Nevadans need a real Governor and real elected officials

By Rolando Larraz
I was, most definitely, born too early and cannot understand how people live nowadays. There is no personal communication any more; there are no longer any personal touches, and the world is getting ice cold and out of touch.
Everything is texting and punching here and there; we are almost getting to be like Mike Tyson: punching, punching, punching someone that we don’t even know and that is several hundreds of miles away is telling us to punch 1, then punch 3.
I told the Filipino man that answered the phone for T-Mobile after six in the evening that I don’t talk with my fingers, I talk with my mouth: “Hi, how are you today? Punch 1 for good, punch 2 if great, punch 3 for terrible.”
The problem is that when I talk with my fingers, the system never responds the same way, and when I punch 3 for terrible the system responds “I am glad you feel great, how can I help you tonight.”
Tonight? I just got up and am having my coffee at 5:00 a.m. How can it be night? Because it is 8:00 p.m. in the Philippines.
A few weeks ago I wrote about a friend who was missing her daily newspaper and when I made the call for her I learned that the local number we call asking for the missing newspaper was in Phoenix, Arizona, almost three hundred miles away from Las Vegas.
I know that some of you remember we wrote about the people who get a parking ticket and have to send the money to Phoenix because in Las Vegas there is no one intelligent enough, honest enough and hard-working enough to handle a collection business like that on their own.
But what can we expect from our city officials who may very well not be aware of what is going on within their own offices because they are too busy socializing with future campaign donors and playing golf with the ones they are already “chummy” with; are these elected officials aware that the local businesses have to send their license fees to Los Angeles, California? We in Las Vegas are so rich that we don’t need to open any more businesses unless they are multi-million dollar enterprises or billion dollar casinos.
I am willing to bet that if I kick the pavement on any local street I will find several people willing to become a collector for the city or the county for a small fee or a percentage.
I have no idea what percentage these companies in Arizona or California are charging our city for collecting city license fees or parking ticket fees but I am willing to give it a try if they give me the opportunity and I can hire locals to work under me and diminish the unemployment lines.
But at least the county and the city are hiring Americans in American cities and within the United States (we hope), while Google, Godaddy, T-Mobile, Century Link, Cox, and others are conducting business in our state, collecting tons of money with their operations being conducted in the Philippines.
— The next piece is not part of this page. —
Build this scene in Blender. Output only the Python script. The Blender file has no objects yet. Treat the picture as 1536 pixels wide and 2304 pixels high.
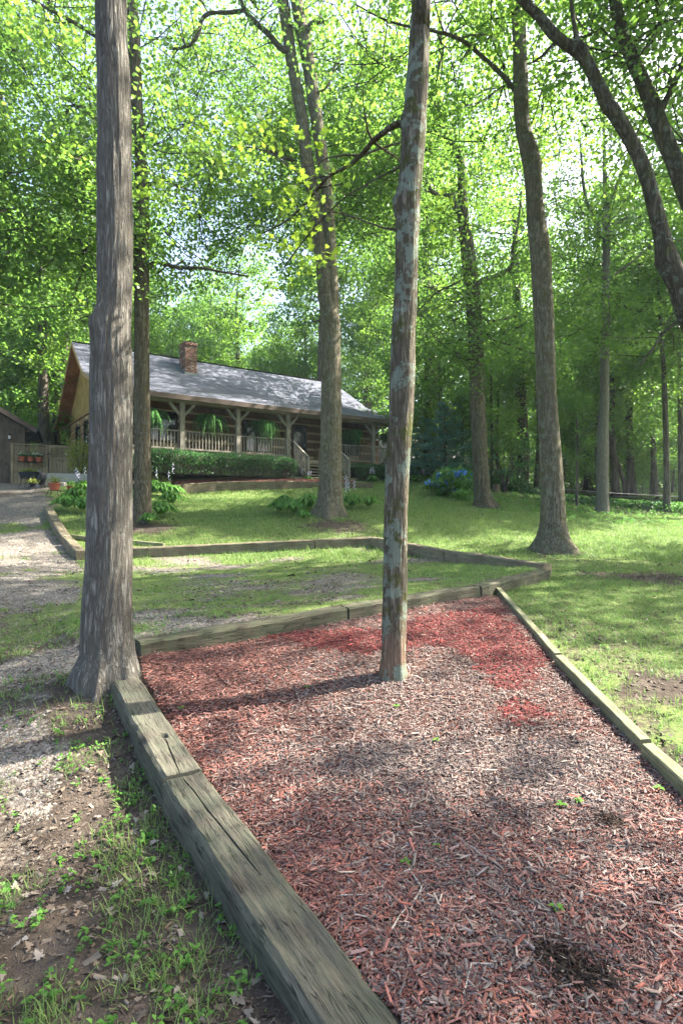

We need a governor, a legislature, a county commission chair and a mayor with the pants or the skirts secure enough to tell these companies that if they want money from our citizens they have to bring these boiler rooms, collection agencies, and call centers back to Nevada.
Maybe they need to stop being such ridiculous cowards and start serving the community the best way possible without being afraid to “upset” anyone because, regardless of how tough they may get, these businesses are going to be doing way better here than anywhere else.
Take for example the gaming business; the casino operators were greedy enough to branch out to other states and now there are casinos everywhere and in everyone’s kitchen when they could have had the monopoly exclusively here in the Silver State earning way more money.
By having the monopoly, they could have had enough money to fight any other state that wanted to legally open gaming in their backyard, something like NV Energy is doing now; fighting its monopoly with Question 3.
By branching out, the gaming industry not only has to split their profit with other states but also has to pay taxes at the same rate as anyone else.
In January of last year, the Baltimore Sun newspaper reported that “In December 2016, thanks to the opening of the MGM at National Harbor, Maryland smashed its previous record for casino revenue, bringing in a total of $135 million for the month. The casinos got 58 percent of that; the Education Trust Fund got 31 percent. And the tables are set to tilt even further.” In Nevada, I have been told, the casinos only pay 6 percent tax because Nevada has always been underestimated by everyone and politicians and elected officials are not good negotiators.
If I were the Nevada Governor when these casinos were popping up everywhere, I would have made those holding Nevada gaming licenses opening casinos elsewhere pay the same tax rate as in the state they were opening, or they would have choose what state to stay with.
My name is Rolando Larraz, and as always, I approved this column.